■ **To do**
Beginning with the line that contains "were 1214x1214 pixels.", retype the entries below exactly, ending with the line that contains "return (f(r), f(g), f(b), 1)". Leave out any pictures.

■ **Listed entries**

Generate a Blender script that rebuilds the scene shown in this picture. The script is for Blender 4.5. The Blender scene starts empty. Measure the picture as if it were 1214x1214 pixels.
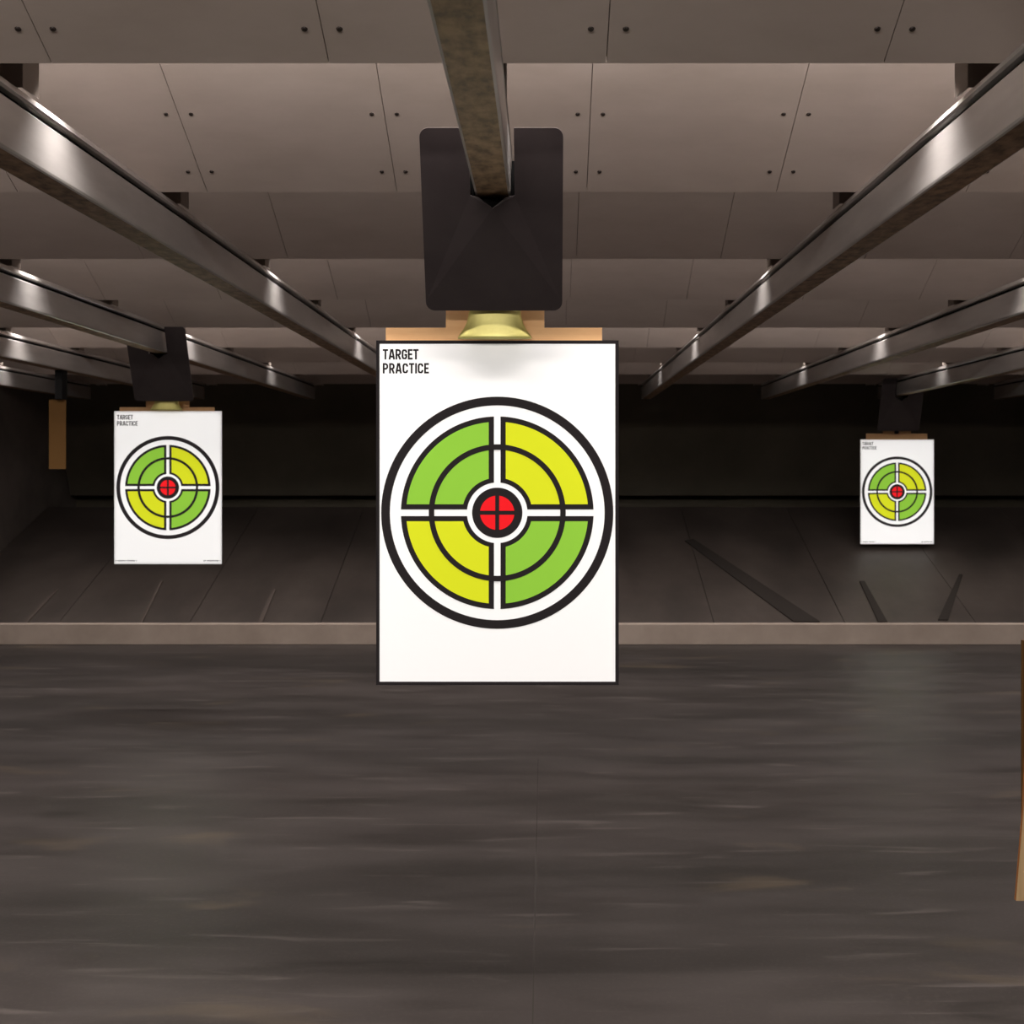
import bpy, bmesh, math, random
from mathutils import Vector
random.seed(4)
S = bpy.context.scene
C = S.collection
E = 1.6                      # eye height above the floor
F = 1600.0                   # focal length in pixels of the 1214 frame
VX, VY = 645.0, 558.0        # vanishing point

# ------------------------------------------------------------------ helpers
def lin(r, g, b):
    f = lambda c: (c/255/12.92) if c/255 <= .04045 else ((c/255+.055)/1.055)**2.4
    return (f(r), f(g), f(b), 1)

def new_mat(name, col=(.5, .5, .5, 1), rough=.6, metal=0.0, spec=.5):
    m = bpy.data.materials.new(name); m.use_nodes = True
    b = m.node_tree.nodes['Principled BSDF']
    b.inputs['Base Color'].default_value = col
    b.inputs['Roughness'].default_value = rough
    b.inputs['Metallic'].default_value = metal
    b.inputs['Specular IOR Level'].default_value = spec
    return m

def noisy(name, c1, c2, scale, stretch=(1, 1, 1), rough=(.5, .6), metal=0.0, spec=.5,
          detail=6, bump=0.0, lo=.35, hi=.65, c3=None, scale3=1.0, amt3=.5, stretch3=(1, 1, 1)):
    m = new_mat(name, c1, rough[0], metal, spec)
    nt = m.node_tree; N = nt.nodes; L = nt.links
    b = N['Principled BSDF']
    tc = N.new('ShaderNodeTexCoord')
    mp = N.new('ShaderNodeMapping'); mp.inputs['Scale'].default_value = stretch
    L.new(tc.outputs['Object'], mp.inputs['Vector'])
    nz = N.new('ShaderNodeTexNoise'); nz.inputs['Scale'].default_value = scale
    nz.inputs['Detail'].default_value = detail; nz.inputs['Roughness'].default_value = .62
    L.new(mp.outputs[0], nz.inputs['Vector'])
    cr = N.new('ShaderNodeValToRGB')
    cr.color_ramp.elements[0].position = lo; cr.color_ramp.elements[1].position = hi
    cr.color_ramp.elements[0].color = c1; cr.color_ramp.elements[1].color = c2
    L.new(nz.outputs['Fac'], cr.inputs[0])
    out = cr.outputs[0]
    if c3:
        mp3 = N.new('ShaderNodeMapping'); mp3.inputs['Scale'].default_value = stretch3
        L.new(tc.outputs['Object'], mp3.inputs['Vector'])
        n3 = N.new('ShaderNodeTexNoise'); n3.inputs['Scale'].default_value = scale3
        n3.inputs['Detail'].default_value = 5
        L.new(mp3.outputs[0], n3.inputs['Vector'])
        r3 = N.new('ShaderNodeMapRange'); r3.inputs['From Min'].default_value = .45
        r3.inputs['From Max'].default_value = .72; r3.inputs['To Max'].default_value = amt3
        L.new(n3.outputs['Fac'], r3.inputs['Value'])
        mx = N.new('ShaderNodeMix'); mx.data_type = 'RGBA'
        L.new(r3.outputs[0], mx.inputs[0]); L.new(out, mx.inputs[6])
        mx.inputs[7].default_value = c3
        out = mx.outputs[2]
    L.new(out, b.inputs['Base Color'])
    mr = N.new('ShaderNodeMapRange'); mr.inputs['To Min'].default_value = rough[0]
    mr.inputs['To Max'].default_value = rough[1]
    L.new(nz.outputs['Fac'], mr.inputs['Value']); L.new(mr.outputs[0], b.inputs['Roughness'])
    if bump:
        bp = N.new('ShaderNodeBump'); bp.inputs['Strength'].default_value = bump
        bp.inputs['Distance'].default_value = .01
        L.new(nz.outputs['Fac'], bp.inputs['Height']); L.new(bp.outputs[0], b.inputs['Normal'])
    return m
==
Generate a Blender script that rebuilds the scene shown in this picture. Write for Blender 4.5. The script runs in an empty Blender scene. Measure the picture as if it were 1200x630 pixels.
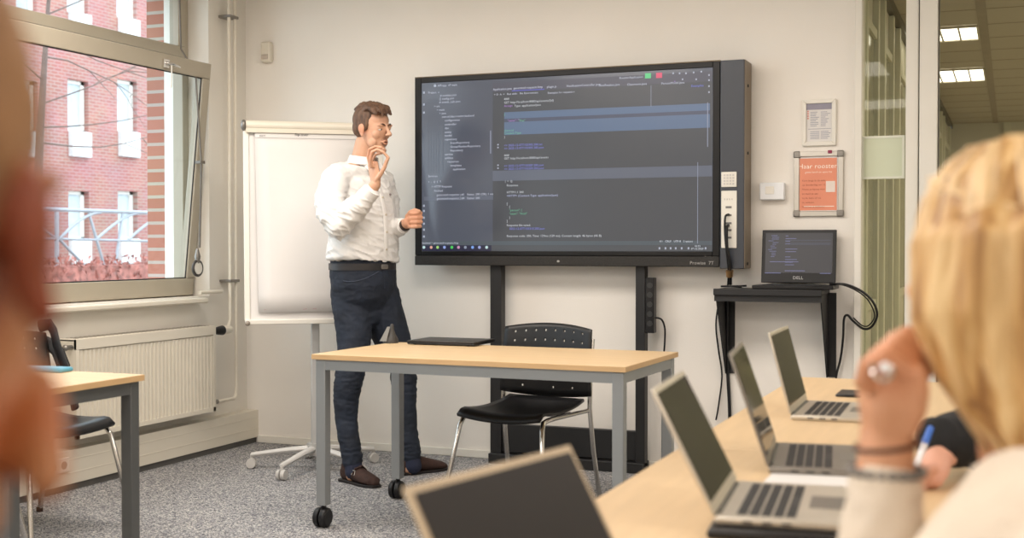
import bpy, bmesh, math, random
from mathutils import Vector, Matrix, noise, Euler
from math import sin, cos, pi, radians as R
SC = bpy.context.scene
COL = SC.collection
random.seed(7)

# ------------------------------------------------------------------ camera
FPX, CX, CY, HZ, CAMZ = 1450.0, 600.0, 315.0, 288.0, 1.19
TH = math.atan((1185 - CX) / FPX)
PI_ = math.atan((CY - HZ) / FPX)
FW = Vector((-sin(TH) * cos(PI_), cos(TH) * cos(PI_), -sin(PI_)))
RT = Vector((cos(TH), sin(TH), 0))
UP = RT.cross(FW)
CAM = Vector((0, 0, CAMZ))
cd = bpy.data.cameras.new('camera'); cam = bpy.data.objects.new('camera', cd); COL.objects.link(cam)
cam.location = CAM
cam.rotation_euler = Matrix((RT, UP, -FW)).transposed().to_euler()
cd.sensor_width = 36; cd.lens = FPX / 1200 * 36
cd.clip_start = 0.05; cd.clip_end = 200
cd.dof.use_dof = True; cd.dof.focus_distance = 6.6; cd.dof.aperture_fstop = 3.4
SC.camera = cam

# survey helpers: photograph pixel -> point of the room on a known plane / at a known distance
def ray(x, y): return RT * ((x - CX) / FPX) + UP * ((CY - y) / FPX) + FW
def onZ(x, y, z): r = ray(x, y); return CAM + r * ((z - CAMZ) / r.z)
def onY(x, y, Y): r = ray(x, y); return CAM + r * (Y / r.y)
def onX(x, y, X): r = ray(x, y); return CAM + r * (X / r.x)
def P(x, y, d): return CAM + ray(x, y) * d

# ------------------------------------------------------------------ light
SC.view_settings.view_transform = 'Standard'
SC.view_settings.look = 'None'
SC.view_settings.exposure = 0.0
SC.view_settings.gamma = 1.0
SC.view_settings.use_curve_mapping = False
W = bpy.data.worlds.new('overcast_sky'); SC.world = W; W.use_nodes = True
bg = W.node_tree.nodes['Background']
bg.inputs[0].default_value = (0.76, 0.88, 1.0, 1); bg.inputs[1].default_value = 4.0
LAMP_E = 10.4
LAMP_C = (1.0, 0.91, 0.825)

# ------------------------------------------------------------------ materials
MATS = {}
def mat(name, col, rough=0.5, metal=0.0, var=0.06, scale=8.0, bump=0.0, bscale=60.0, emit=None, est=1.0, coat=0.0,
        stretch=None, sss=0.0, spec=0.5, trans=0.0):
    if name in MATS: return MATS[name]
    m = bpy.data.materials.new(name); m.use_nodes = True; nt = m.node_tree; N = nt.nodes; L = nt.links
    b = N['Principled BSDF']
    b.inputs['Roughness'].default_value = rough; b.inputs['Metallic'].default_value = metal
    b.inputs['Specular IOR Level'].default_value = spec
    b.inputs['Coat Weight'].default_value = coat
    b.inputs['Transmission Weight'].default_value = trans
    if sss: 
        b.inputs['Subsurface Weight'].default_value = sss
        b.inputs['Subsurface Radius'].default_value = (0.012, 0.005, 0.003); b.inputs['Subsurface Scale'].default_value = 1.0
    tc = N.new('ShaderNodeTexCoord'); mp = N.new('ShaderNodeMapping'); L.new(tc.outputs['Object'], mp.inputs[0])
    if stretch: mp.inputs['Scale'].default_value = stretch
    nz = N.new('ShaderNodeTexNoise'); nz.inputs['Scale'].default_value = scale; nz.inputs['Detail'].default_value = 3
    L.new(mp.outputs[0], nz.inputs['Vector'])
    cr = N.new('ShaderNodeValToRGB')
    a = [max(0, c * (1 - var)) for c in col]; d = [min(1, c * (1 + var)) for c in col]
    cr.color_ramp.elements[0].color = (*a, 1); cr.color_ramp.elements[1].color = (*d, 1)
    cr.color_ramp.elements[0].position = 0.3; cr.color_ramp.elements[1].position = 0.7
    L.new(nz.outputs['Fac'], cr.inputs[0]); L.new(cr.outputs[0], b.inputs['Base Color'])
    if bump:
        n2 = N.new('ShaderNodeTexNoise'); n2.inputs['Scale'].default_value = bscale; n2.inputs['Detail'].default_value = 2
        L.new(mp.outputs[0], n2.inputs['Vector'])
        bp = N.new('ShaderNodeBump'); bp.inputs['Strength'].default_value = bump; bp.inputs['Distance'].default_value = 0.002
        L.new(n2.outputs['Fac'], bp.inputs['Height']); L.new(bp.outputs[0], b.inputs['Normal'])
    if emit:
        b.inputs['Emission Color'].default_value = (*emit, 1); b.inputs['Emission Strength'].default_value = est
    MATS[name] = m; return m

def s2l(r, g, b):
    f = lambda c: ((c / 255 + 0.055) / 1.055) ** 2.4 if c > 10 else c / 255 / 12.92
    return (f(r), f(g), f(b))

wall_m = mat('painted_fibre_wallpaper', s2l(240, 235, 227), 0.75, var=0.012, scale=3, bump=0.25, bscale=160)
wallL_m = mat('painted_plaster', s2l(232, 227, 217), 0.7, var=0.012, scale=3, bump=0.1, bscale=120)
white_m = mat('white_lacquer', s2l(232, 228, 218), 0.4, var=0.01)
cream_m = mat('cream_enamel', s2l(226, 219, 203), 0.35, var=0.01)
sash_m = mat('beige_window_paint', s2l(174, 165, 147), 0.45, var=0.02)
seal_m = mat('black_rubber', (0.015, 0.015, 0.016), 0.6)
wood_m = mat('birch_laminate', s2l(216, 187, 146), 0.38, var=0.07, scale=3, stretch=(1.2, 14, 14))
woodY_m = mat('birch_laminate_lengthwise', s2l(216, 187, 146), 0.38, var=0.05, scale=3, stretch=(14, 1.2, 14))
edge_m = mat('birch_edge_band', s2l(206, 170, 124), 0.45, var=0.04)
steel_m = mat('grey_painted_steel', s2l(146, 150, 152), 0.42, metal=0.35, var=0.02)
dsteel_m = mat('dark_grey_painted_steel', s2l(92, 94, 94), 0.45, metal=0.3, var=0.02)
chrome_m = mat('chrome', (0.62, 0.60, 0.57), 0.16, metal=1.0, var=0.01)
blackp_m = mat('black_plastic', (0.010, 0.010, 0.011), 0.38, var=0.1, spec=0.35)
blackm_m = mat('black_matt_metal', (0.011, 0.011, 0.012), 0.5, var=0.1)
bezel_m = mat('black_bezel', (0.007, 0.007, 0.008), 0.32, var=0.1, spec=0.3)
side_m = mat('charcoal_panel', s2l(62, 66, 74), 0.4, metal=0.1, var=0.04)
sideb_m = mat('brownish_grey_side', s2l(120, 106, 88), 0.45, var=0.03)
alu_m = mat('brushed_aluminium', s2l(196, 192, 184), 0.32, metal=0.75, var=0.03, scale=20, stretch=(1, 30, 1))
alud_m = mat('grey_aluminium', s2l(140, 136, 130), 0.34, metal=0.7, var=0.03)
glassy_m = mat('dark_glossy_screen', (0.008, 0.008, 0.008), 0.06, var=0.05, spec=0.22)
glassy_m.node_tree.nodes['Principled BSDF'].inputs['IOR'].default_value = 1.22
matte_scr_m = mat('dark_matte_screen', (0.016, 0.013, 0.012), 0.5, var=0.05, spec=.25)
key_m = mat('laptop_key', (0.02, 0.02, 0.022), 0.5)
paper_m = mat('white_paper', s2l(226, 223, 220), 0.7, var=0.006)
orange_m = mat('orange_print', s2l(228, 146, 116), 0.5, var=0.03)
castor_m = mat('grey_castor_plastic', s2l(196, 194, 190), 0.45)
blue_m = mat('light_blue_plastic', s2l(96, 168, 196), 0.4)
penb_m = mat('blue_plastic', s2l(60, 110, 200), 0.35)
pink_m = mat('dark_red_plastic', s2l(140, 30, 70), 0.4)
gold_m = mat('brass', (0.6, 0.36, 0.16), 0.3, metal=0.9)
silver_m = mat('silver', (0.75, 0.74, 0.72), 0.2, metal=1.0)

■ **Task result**
Generate a Blender script that rebuilds the scene shown in this picture. The script is for Blender 4.5. The Blender scene starts empty. Measure the picture as if it were 1214x1214 pixels.
import bpy, bmesh, math, random
from mathutils import Vector
random.seed(4)
S = bpy.context.scene
C = S.collection
E = 1.6                      # eye height above the floor
F = 1600.0                   # focal length in pixels of the 1214 frame
VX, VY = 645.0, 558.0        # vanishing point

# ------------------------------------------------------------------ helpers
def lin(r, g, b):
    f = lambda c: (c/255/12.92) if c/255 <= .04045 else ((c/255+.055)/1.055)**2.4
    return (f(r), f(g), f(b), 1)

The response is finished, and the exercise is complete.